A couple of choices.
Rig up a one way system through a box. You will never get the queen but you will constantly rob the flyers and weaken the colony. Unfortunately you will always leave the old hive so the chances are it will be populated again in the future
Destroy them, the same thing as above but now you have poisoned the hive for any future residents
Take the chimney down brick by brick until you can cut them out...... I wouldn't touch it! Others will though!
E
 
It's a difficult one to address. If they have been there for some time and made it home it's nigh on impossible.
Smoking them out sometimes works. They hopefully abscond and find a new home.
I've just driven one large swarm from a very large old building where they swarmed into their sixty foot high chimney on a Thursday afternoon then started to come into the offices in their hundreds. The windowsills were full of them.
No pest control firm would entertain the job I was told.
I located the bricked up chimney stacks air vents and put a tissue soaked in Olbas Oil next to the vent over the weekend while they were closed.
They absconded and vacated the chimney over the weekend and took up residence in a bait hive on the fire escape. ( Damned Lucky I Would Think)
 
A personal experience:

My neighbour called a few weeks ago to ask for help with a swarm that had just arrived and was taking up residence in their chimney. I went over with my emptied and cleaned workshop dust extractor, fitted with a 2,5m long, 100m dia hose, which I'd used previously to hoover up bees from cutouts under two flat roofs. (In that case, the first cutout was successful but the second wasn't because the bees were behind a noggin and I had to fit a 50mm hose to get at them. The bees seemed undamaged during their journey down the 100mm dia. pipe but most didn't survive the 50mm dia. pipe.) My neighbour was happy (!!!!) to climb up the roof valley (self-reliance is a way of life here in our valley) and then walk along the ridge to the chimney, as it was too high for a ladder. Safe on the inside of the chimney stack he pulled up the extractor with extension power cable on a rope, balanced it on the ridge, turned it on and then fed the 100mm hose into the chimney, having removed the cowl. He hoovered up the bees in the chimney and as many flying bees as he could but sadly there were some doomed bees left flying around the chimney when he lowered the extractor and came down off the roof. I popped a glove over the hose and brought the bees home, poured them, together with quite a bit of cement and soot, into a hive with some drawn comb, but with no brood, and left them until the following morning, when I went through the hive. I found the queen, marked her and a couple of days later I fed them syrup. They are now thriving and destined as a gift to another neighbour who has done her course and is ready to start beekeeping.

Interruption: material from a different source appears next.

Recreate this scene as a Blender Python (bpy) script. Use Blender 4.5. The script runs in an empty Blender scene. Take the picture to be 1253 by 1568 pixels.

Some thoughts about this process:

The internal diameter of the pipe is important - 100mm is ok, but 50mm will kill the bees
The safety of the person climbing up to the chimney must be paramount!
This was a newly arrived swarm. I doubt that the dust extractor would have worked with an established colony that had drawn comb.
I've no idea what the typical distance into the stack bees will go to build their nest. A longer hose might be required.
There's a lot of luck involved - it would be easy to kill the queen.
 
They may be in the top of the chimney, I removed a colony from a chimney once and it was no bother. They were all in the chimney pot. I lifted the chimney pot cover and the combs were hanging off it. you never know until you take a look.